Possibly, but it wouldn't stay for long. It would morph in the the rumor mill into an urban legend and every neighborhood would be convinced it was their own Old Man Magilicutty.
Confession time: Somewhere between the ages of 13-16 we grew bored of the run of the mill "ding dong ditch" (called something else then) and stepped our game up a notch. One person would be at the door at the ready, the other would be by the front stoop lighting a firework. Fuse lit, whispered yell "GO", bell rung, haul ***! On foot of course, when you can drive you stop such nonsense. We only did it a handful of times with black cats or an M-60. We ran out of those and chose a small bottle rocket. It went into the house. We ran and hid like hell, going deeper in hedges and waiting longer than we ever had before; taking shortcuts through back yards, etc.
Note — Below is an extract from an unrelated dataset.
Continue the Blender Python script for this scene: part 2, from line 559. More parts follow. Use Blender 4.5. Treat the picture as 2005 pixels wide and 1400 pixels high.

I never rang another doorbell and left. We were always afraid we'd be caught, even before the fireworks. We were more afraid of our parents at home if we were caught, than the homeowner or the police. Getting into trouble back then had consequences. No one wanted to get into trouble.
These days the parents believe their own kids' bullshlt and blame the adults around them; in school, on teams, in the neighbothood, on the streets vs the law. But hey, actual crimes don't have consequences for adults now either. That, I believe, is one reason people are more on edge now. The other is one you already mentioned, that we're polarized more than ever. Social media is training people to hate people they've never met and teaching them to give no one a chance if they are: a certain skin color, or have faith, vote a certain way one time, wear a red hat, have the wrong political bumper sticker, or play certain music too loud etc.
OK, off my soap box. Get off my lawn and get away from my doorbell.